Getting a Great Deal - Most dealers know that it’s crucial to run a credit report before signing up a new account. But it’s also worth remembering that it’s not a minor detail, and even a borderline credit record may have long-term repercussions.

Getting a Great Deal

Credit counts in a balanced portfolio

Your sales rep knocks on the door of a nice home in an upscale suburban neighborhood. There’s an expensive car in the driveway, the landscaping is immaculate, and it looks like it could be in the middle of a city park. It seems like a good place to make a sale, and there’s no doubt that the rep has to give it a shot. But keep in mind that appearances aren’t everything: Not everyone who has a nice home and a luxury car in an upscale neighborhood can actually afford it.

Most dealers know that it’s crucial to run a credit report before signing up a new account. But it’s also worth remembering that it’s not a minor detail, and even a borderline credit record may have long-term repercussions.

That doesn’t mean you have to ignore every potential customer with a less-than-stellar credit report. But to create a successful, sustainable portfolio with dependable RMR, you can’t afford to throw too many into the mix.

Understanding FICO

Start by making sure your sales reps understand what a FICO score is, how it works, and why it’s important. Virtually every consumer has heard the term, but very few can actually tell you what it is.

FICO isn’t a credit reporting firm. It’s actually a software development company that created a formula for measuring consumer credit risk. The first FICO algorithm appeared in 1987, and it’s currently used more than 10 billion times a year to predict which consumers are most likely to be favorable credit risks. There are three major sources for FICO scores—TransUnion, Equifax and Experian—though there generally isn’t a great degree of variation between the three providers.

The algorithm is simply a way of using numbers to determine lending risks, rather than just a hunch or a gut feeling. The exact formula has never been revealed, but it’s generally acknowledged that 35 percent of the score is determined by payment history (paying on time, repossessions, liens, and so on), while 30 percent is determined by debt burden (how much debt a consumer has).

That means as much as 65 percent of what makes up a FICO score is directly related to the services you offer. Does the customer have high potential for slow-pay or no-pay? And does the customer already have so much debt that adding a home security contract will just add more straw to the camel’s back?

There are actually several different types of FICO scores, depending on whether a person is applying for a bankcard, installment loan, auto loan or just generic (or classic) financing.
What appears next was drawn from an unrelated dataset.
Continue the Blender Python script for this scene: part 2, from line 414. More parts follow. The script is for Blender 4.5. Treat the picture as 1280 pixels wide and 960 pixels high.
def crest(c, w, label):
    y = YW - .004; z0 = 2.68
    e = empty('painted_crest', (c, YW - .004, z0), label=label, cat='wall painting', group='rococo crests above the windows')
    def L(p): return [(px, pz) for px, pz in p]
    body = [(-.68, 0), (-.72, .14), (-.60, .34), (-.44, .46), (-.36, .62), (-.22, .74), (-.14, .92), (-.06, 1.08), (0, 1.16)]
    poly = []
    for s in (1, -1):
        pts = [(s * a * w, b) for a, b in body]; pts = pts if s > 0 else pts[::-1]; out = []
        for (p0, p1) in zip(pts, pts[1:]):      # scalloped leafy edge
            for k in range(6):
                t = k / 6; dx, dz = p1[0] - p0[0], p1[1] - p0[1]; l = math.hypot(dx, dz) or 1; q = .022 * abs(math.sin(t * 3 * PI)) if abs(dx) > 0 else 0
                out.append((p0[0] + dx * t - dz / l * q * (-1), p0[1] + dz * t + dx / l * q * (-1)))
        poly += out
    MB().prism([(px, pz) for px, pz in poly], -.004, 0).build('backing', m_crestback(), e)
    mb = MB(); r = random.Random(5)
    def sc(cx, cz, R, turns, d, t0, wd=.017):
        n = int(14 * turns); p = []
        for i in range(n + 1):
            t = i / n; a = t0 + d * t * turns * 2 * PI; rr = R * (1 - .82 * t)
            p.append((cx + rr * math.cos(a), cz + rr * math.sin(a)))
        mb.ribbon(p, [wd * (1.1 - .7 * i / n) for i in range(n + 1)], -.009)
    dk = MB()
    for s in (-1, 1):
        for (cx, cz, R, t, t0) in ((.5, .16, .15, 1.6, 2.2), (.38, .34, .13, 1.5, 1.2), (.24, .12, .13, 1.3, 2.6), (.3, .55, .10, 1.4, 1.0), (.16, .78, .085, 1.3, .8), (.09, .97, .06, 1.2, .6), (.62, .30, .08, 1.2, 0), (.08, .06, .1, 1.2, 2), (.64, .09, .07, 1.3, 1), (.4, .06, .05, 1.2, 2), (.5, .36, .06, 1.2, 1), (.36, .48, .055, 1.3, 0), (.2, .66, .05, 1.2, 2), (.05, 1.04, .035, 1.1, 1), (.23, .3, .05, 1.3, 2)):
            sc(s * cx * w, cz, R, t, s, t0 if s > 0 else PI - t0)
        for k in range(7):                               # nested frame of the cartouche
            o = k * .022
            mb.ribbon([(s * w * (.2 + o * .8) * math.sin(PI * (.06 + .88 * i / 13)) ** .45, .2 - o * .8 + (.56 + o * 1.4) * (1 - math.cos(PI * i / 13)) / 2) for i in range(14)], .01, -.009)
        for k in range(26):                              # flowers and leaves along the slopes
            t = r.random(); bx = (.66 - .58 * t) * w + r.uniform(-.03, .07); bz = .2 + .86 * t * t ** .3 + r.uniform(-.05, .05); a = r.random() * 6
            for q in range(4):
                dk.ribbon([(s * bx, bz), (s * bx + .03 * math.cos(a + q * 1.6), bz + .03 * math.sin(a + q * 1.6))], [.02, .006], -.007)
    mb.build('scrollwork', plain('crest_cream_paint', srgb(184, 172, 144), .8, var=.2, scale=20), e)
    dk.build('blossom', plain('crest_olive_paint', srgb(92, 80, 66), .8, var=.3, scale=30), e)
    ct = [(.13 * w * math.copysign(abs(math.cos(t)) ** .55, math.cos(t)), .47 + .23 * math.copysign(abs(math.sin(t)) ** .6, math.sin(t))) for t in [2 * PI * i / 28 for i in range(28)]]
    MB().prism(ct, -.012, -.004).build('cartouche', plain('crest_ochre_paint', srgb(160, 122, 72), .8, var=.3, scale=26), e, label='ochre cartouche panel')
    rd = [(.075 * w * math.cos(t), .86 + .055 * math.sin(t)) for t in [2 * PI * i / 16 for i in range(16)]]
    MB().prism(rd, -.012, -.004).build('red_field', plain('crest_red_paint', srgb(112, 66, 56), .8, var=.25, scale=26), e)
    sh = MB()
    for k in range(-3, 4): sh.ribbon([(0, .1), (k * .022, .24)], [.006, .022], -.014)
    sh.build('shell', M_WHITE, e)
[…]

The generic score has a range between 300 and 850; the higher the number, the lower the risk.

Risky Business

Barbara Holliday, senior director of Dealer Services for Monitronics, says that credit score is the best indicator for determining the likelihood of timely customer payments and contract renewals. Monitronics stresses to companies in its dealer network that roughly 1 in 4 customers with credit scores between 600 and 625 will default on their payments, and that many of these customers will fail to pay within the first year.

“Monitronics places a great deal of emphasis on consumer credit scores,” she said. “We help our dealers by giving them access to online tools that provide them with the average score of their customer base, and the percentage of their customers by credit range.” Armed with this knowledge, she said, dealers can make informed decisions about how to structure their portfolio on an ongoing basis.

“Low credit scores are risky business,” Holliday said. “When the ratio of customers in the 600 to 650 range and the 700-plus range are off balance, even the best companies can’t succeed.”

Careful Consideration

Not all low credit scores are automatically out of the picture, but keep a close eye on how they fit into your overall portfolio. If you notice that sales reps are bringing in customers with FICO scores that are consistently in the low- to mid-600s, you run the risk of being weighted too heavily to the negative side. As those customers default, you’ll be forced to scramble for replacements.

Make sure low scores constitute a relatively low portion of your portfolio, and if you do decide to overrule a FICO score, try to build in ways of protecting yourself in case of default. For example, ask for more money up front, or put the customer on an autopay plan that takes the monthly payment directly from their checking account, and not their credit card.

“Once you recognize the risk and lack of value of low credit score customers, you can make proactive changes in your marketing, sales approach and approval processes that will approve your bottom line,” Holliday said. “There are many creditworthy customers in the marketplace, and when you walk away from a low-score account, you strengthen the viability of your company.”